Rotary Furnaces. In most of the world other than the U.S., rotary furnaces (long, short, and top blown) have replaced blast furnaces as the major smelting vessels for lead recycling. Rotary furnaces are very versatile. They can accept virtually any type of lead-bearing feed material, including battery scrap, dust, dross, scrap lead, and sludge. Rotary furnaces can use any carbon source such as coal, coke, or ebonite as reducing agent, and they can use a variety of fuels, such as oil, coal, or gas. Because they are batch furnaces, rotary furnaces can be operated in stages to produce low-impurity bullion for refining to pure lead, or they can completely reduce the charge to recover all metal values for production of lead-antimony alloys. Rotary furnaces generally use Na2CO3 and iron as fluxes, which produce a fluid, low-melting slag.
Scrap as Charge for Primary-Lead Furnaces. Recycled battery scrap, particularly the paste portion, is often added in small amounts to the charge of sinter machines in primary-lead smelters. New lead-smelting processes can utilize lead battery paste as a substantial portion of the charge.

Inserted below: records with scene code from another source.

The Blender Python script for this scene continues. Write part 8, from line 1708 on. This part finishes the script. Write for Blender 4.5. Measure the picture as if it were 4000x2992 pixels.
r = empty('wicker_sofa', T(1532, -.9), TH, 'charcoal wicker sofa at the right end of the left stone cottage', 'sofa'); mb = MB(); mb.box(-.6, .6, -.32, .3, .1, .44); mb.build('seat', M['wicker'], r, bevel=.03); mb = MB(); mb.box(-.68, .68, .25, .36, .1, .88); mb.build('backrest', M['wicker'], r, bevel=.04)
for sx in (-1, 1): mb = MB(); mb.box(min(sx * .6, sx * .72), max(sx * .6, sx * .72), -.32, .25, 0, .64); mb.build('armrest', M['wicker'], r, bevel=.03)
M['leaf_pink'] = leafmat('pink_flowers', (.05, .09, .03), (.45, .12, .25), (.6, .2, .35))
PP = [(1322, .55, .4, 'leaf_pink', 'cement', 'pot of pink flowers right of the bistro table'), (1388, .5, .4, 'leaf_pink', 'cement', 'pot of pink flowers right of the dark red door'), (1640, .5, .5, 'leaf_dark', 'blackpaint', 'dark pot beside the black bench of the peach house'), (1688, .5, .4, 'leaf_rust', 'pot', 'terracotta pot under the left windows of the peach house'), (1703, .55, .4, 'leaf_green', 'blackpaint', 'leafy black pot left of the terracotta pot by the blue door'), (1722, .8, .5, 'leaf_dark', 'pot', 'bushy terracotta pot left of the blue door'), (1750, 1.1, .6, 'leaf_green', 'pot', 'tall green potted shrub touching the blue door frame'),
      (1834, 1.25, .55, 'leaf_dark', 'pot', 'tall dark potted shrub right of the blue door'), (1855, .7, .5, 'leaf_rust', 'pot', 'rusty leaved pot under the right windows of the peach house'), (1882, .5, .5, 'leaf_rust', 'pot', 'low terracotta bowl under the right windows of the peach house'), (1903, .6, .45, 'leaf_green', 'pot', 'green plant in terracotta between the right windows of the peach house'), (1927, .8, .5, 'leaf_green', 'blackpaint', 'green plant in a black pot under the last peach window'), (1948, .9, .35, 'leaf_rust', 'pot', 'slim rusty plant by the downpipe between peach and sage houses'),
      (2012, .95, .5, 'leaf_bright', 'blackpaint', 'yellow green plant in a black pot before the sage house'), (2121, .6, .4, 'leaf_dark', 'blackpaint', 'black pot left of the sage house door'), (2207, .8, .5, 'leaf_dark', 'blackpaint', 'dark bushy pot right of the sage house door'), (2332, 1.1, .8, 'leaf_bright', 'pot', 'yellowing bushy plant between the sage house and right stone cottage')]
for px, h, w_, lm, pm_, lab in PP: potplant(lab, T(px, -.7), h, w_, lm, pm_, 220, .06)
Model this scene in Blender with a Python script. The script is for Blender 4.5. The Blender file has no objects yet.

Lead Sweat Furnaces. Small amounts of lead are recycled via lead sweat furnaces. The primary materials recycled in sweat furnaces are lead-coaled power and communications cable, lead sheet and pipe, and other products that contain lead as a coating or as part of a complex part. The process is performed at relatively low temperatures and produces both metal for refining and dross; the dross is recycled to smelters.
Primary-lead companies generally produce the 99.99% Pb grade, whereas recyclers produce the 99.97% Pb grade. The major difference in the lead grades is that recyclers generally do not remove the bismuth and silver in their refining process. Recycled lead generally contains sufficient bismuth to preclude reaching 99.99% purity.
Gas-Producing Impurities. More important than restrictions of bismuth and silver in lead specifications has been the restriction of elements that increase gas generation in lead acid batteries. Elements that promote decomposition of the electrolyte and production of gas upon charging are specified at very low levels regardless of the overall purity of the lead. The specification for pure lead for battery oxide restricts antimony, arsenic, nickel, and tellurium to low levels, whereas nongassing impurities such as bismuth, silver, and copper are permitted at higher levels. In the most restrictive specifications, all the gas-producing impurities are restricted to a content of 1 ppm or less.